Disclaimer: I used to work for Keba.
Modern PLCs aren’t as bad as the old dinosaurs. Used properly they can simplify your life, and they support more modern coding methods. But I can see why you’d dislike them if all you’ve dealt with are the giant dinosaurs.
PLCs and PC based controls aren’t mutually exclusive. Let the PLC deal with the boring but difficult task of communication with IO via one of the dozens of fieldbuses. Use something nice like OPCUA to communicate with the PLC. That is the primary way I use PLCs these days. ROS ↔ OPCUA ↔ PLC ↔ Anything.
One of the most powerful things a PLC can provide is communication with a realtime fieldbus in a consistent way. There are a bunch of different things like EtherCAT, Ethernet/IP, Profibus, etc. Some of these have open source libraries available, with different levels of reliability and quality, but none of them really compare to being able to connect a device, hit scan, give names to the IO endpoints, and get back to work. You don’t have to read the full spec and become an expert at mapping PDOs and reading packet traces just to turn on a digital output.
Now that basically everyone supports OPCUA, interacting with PLCs from a PC is fairly standardized. You don’t have to replace your industrial PC based controller with a PLC just to access IO. They can happily coexist.
More modern PLCs from companies like Beckhoff and Keba run on actual operating systems like Windows 10 and Linux. They both have realtime extensions where the PLC runtime lives, and both allow you to write native code in the OS, with ways to interact with the PLC runtime.
Keba is a full-blown robot controller combined with a PLC. It runs Linux and operates on a mix of PLC and C++ code. The actual robot kinematics and control are written in C++, while things like motor drive communication and regular end user applications are done in the PLC runtime. I did several ROS integrations when I worked at Keba, including running ROS directly on the controller.
Beckhoff provides a similar setup, minus the premade robot controller. The Windows 10 OS has a realtime extension where the actual PLC runtime lives. I haven’t done as much with Beckhoff, but they also have a ton of ways to combine C++/dotnet and PLC code. You can even turn a regular PC with Intel based network cards into a controller, which sounds very interesting with ROS2 being able to run on Windows. You can use the ADS library from your ROS2 nodes for tighter integration.
There’s a specific IDE for each brand.
Yeah. You’re buying an integrated platform, not just a computer. Ones that are based on Codesys will at least have a similar look and feel. Keba, and many others, use Codesys. Beckhoff kinda does but it lives inside Visual Studio Shell. I was still able to get up and running immediately with it based on Codesys experience.
OOP is barely used in PLCs.
Codesys 3/Twincat 3 support OOP. Classes, inheritance, interfaces, etc. You can do fun things with pointers too.

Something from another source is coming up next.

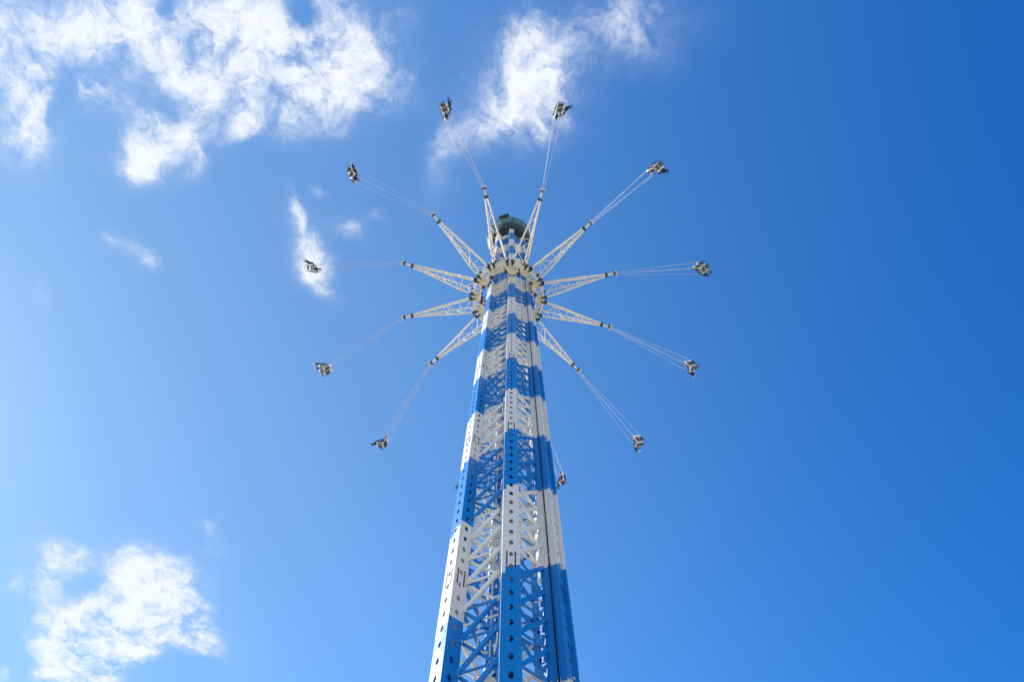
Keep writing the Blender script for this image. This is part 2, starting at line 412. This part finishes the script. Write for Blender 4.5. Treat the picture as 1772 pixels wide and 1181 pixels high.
for i in range(12):
    rb = MB(); rb.tube(r0[i], r1[i] , .05, 6)
    rb.tube(r1[i], r1[(i + 1) % 12], .07, 6); rb.tube(r0[i], r0[(i + 1) % 12], .06, 6)
    m_ = (r0[i] + r1[i]) / 2; m2 = (r0[(i + 1) % 12] + r1[(i + 1) % 12]) / 2
    rb.tube(m_, m2, .045, 6)
    rb.build('crown_rib', [greensheet], tower)
dk = MB(); dk.add(ngon(2.6, 88.93 + ZC) + ngon(2.6, 89.05 + ZC), [tuple(range(12)), tuple(range(12, 24))]); 
for i in range(12):
    dk.tube(ngon(2.55, 88.88 + ZC)[i], Vector((0, 0, 88.88 + ZC)), .05, 6)
dk.build('crown_deck', [darkdeck], tower)
rf = MB(); top = ngon(3.35, 92.7 + ZC); ap = Vector((0, 0, 94.6 + ZC))
rf.add(top + [ap], [(i, (i + 1) % 12, 12) for i in range(12)]); rf.add(ngon(3.35, 92.68 + ZC), [tuple(range(12))])
rf.build('crown_roof', [greensheet], tower)
hatch = MB(); hatch.bar((-1.55, -3.05, 92.9 + ZC), (-.1, -3.5, 93.3 + ZC), .5, .08); hatch.build('roof_flap', [darkdeck], tower)

# ------------------------------------------------------------------ carousel
ZR = 60 + CAMZ
PH = math.degrees(3.452)
car = empty('rotating_carriage', (AX.x, AX.y, ZR))
tag(car, 'cream ring carriage with twelve lattice arms around the upper part of the banded tower', 'ride carriage')
car.rotation_euler = (0, 0, 0)
def pol(r, th, z=0): return Vector((r * math.cos(R(th)), r * math.sin(R(th)), z))
for (r_, z_, w_, h_) in ((3.35, -1.0, .16, .24), (3.35, .55, .14, .2), (2.72, -1.05, .14, .18), (2.72, .5, .12, .16)):
    ring = MB()
    for i in range(24):
        a, c = PH - 15 + i * 15, PH + i * 15
        ring.bar(pol(r_, a, z_), pol(r_, c, z_), w_, h_)
    ring.build('ring_beam', [cream], car)
rp = MB()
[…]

Code is probably saved in a binary file, preventing any kind of version control and all its benefits.
Beckhoff stores it in loose files and supports git. While at Keba I wrote a git integration that would use the built-in project comparison tools.
There are no common standards to be used.
They use the beautifully named IEC 61131-3 standard. All that really matters is Structured Text. You can write actual code. Changing vendors won’t be as easy as compiling with clang vs gcc, but a lot of stuff is portable.
There are no such things like automatic documentation, testing, formatting, community resources…
Depends on the platform but there are a lot of public resources for Beckhoff and meaningful google results. There is open-source support for unit testing with TcUnit. You can get decent results for Keba by googling questions about Codesys, but when you pay for a platform, you can contact support too.
My background was Comp Sci, and I was used to writing C/C++ on microcontrollers and PC based controls to make custom welding robots. Working with older PLCs was truly miserable and frustratingly limited. When more modern tools like Codesys 3 came around it felt like actual programming again.